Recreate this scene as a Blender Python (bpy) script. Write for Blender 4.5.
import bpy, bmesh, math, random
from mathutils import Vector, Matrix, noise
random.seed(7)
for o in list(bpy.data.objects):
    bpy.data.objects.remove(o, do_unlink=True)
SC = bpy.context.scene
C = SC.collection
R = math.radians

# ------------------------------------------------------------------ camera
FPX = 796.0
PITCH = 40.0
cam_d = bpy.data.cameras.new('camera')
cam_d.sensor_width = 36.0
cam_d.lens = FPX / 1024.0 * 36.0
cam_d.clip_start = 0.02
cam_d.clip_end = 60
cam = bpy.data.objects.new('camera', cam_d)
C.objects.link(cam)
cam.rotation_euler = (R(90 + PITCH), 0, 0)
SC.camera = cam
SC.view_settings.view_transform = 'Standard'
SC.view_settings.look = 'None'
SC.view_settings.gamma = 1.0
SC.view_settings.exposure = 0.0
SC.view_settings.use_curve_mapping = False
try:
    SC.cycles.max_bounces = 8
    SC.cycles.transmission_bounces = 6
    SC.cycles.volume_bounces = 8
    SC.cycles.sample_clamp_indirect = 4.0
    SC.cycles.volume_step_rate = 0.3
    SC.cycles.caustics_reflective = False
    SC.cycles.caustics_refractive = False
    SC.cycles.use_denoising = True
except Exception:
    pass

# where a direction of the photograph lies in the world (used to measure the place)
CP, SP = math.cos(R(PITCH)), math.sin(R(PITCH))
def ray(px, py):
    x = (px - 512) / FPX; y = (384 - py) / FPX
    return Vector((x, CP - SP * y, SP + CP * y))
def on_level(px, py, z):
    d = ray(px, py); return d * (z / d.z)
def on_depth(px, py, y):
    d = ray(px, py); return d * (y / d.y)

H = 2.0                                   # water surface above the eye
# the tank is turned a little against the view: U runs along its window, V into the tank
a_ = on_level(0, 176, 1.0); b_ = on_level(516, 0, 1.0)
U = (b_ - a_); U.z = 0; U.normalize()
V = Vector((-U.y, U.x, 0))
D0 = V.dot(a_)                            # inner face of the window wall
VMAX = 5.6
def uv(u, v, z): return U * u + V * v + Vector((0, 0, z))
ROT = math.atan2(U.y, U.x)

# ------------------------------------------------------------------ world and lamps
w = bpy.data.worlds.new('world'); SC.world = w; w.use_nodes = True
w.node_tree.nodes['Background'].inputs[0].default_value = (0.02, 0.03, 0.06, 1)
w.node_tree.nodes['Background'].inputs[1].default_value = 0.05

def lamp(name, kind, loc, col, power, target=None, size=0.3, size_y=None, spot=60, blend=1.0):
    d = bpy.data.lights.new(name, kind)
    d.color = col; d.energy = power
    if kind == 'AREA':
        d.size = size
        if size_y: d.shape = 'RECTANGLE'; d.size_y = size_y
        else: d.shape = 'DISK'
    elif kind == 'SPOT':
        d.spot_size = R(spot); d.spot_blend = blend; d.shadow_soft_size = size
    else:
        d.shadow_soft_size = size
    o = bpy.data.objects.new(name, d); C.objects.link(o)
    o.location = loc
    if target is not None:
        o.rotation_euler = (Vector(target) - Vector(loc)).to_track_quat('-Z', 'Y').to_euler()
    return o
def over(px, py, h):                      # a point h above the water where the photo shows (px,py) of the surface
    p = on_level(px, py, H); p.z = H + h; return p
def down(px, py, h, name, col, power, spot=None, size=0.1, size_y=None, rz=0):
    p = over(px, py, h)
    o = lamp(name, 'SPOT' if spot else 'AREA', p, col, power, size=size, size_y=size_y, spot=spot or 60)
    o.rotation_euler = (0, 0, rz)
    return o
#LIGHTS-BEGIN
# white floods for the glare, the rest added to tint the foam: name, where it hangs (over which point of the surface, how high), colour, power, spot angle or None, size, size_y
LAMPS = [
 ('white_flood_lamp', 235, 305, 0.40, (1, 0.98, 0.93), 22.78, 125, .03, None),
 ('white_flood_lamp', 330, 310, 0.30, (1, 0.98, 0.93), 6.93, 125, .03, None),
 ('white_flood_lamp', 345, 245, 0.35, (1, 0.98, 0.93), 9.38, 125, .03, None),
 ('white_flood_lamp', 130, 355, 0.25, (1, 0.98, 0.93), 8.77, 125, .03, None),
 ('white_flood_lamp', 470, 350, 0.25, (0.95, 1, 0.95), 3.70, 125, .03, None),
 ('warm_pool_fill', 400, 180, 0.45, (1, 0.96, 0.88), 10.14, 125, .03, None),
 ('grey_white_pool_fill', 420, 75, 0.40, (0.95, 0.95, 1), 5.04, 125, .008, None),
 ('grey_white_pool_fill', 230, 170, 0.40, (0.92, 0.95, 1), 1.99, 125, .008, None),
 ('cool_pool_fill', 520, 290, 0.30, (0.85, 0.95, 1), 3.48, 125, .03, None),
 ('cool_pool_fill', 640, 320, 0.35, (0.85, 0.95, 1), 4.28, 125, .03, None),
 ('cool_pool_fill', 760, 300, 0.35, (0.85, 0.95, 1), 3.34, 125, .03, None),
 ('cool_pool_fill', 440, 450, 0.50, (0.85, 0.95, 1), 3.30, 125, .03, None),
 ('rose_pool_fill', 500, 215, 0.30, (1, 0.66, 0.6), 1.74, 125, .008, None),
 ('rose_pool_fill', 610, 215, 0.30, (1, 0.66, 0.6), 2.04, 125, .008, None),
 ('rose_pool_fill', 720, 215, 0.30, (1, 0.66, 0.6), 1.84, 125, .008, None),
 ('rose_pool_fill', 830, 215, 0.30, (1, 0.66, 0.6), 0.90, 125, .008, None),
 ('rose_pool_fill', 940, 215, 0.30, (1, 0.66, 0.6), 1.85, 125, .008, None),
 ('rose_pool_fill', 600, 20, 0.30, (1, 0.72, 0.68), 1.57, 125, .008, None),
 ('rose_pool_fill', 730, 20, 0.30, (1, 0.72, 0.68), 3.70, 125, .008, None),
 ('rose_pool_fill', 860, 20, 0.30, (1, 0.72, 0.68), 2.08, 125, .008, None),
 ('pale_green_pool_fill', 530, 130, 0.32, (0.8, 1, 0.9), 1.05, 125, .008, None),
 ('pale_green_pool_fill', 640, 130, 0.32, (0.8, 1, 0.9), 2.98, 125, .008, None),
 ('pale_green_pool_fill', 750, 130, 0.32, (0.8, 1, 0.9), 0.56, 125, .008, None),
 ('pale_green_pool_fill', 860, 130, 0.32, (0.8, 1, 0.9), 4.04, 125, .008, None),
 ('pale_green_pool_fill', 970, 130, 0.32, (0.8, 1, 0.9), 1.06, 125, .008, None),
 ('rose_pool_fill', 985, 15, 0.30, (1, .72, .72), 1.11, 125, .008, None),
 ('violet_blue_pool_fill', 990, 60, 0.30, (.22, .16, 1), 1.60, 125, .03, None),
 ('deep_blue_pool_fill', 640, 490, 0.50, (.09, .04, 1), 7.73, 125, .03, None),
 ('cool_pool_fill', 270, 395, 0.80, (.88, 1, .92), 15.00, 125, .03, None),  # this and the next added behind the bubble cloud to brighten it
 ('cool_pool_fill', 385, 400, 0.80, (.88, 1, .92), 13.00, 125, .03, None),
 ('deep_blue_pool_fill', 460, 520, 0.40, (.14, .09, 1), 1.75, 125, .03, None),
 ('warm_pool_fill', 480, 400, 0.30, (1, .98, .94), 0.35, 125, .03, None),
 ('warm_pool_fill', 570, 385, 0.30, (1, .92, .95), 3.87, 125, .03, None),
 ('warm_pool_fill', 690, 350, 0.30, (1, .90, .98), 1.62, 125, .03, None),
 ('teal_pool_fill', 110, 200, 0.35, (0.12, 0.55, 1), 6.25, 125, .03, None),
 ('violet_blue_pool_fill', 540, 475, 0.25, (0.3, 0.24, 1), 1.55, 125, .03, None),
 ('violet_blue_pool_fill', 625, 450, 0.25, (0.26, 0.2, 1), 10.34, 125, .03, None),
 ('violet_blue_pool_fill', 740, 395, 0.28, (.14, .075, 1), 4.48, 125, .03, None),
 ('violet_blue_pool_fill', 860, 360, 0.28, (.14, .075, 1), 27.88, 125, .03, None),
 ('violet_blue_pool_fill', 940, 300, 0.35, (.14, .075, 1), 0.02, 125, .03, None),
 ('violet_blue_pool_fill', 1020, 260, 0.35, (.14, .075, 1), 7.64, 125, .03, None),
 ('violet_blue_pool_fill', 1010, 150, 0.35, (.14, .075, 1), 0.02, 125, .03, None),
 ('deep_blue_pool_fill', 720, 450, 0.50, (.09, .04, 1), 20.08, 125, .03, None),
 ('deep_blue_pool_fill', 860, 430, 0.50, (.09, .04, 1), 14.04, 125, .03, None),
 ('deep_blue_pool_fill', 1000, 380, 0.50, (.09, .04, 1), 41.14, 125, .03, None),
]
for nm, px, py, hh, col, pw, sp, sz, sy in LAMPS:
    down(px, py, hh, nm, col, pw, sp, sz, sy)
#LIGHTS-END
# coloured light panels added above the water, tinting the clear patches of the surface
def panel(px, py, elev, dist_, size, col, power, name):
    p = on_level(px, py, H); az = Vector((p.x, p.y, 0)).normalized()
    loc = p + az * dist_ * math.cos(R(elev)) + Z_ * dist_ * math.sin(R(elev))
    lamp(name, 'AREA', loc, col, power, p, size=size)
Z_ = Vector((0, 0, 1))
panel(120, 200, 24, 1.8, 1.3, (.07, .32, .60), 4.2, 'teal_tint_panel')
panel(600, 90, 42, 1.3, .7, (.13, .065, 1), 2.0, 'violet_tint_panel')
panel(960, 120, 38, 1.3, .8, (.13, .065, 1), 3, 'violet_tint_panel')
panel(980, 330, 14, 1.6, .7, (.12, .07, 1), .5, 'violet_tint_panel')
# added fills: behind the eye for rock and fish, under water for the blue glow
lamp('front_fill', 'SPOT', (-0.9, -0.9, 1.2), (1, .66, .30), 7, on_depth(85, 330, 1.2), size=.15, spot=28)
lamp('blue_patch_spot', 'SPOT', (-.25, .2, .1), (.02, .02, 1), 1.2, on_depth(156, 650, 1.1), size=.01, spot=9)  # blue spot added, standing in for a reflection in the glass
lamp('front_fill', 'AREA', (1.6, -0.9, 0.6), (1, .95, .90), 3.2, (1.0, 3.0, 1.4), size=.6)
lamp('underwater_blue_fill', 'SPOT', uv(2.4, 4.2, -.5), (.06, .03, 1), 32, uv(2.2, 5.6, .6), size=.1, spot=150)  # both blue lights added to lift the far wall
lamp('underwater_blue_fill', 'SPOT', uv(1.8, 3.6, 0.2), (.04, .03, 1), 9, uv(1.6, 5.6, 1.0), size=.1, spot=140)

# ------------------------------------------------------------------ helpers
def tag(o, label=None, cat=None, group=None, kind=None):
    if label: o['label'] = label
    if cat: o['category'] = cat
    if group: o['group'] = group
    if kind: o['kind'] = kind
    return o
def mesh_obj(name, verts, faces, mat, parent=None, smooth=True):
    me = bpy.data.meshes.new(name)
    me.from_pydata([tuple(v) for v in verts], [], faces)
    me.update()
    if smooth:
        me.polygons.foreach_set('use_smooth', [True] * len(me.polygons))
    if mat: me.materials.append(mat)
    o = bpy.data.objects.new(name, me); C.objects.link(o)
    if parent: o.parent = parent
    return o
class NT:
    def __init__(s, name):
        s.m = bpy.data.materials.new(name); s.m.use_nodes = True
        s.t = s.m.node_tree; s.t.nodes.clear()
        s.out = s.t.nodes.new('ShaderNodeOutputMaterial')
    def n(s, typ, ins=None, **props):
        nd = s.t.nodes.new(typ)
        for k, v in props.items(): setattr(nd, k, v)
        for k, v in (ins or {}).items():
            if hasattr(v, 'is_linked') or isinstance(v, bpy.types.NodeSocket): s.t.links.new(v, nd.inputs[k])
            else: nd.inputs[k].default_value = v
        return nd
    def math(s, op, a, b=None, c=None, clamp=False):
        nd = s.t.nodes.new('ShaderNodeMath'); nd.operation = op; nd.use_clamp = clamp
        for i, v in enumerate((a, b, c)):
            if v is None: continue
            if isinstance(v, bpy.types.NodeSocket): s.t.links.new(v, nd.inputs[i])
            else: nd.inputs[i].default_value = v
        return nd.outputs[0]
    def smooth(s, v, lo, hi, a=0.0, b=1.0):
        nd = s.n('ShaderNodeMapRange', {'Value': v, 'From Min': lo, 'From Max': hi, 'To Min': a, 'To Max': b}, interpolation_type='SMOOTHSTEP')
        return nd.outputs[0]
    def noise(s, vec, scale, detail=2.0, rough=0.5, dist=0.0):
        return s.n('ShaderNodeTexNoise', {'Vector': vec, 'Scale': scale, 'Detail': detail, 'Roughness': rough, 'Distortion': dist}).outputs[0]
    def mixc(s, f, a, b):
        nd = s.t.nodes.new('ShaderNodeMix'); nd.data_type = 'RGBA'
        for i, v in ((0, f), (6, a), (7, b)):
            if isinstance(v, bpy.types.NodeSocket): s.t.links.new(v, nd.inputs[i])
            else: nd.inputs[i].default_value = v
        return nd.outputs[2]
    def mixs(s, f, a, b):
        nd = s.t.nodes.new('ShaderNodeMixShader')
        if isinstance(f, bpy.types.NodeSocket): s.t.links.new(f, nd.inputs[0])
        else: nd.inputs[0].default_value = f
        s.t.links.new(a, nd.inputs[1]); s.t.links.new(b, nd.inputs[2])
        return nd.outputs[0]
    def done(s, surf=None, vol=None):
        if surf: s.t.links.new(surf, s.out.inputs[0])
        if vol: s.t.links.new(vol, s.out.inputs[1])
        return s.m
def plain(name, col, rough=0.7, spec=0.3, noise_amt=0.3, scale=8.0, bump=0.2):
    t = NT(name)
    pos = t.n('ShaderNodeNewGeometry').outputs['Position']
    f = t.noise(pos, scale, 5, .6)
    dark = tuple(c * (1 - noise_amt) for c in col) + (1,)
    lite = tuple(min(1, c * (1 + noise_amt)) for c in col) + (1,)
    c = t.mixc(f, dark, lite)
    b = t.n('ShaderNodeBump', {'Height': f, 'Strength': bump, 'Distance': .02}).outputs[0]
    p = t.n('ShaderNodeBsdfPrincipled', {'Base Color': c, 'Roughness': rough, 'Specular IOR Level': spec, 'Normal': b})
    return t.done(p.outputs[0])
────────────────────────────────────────
> _TASK_: Check each line of the data above for the string "scene" and report only how many lines have it.

> _RESPONSE TO THIS TASK_: 2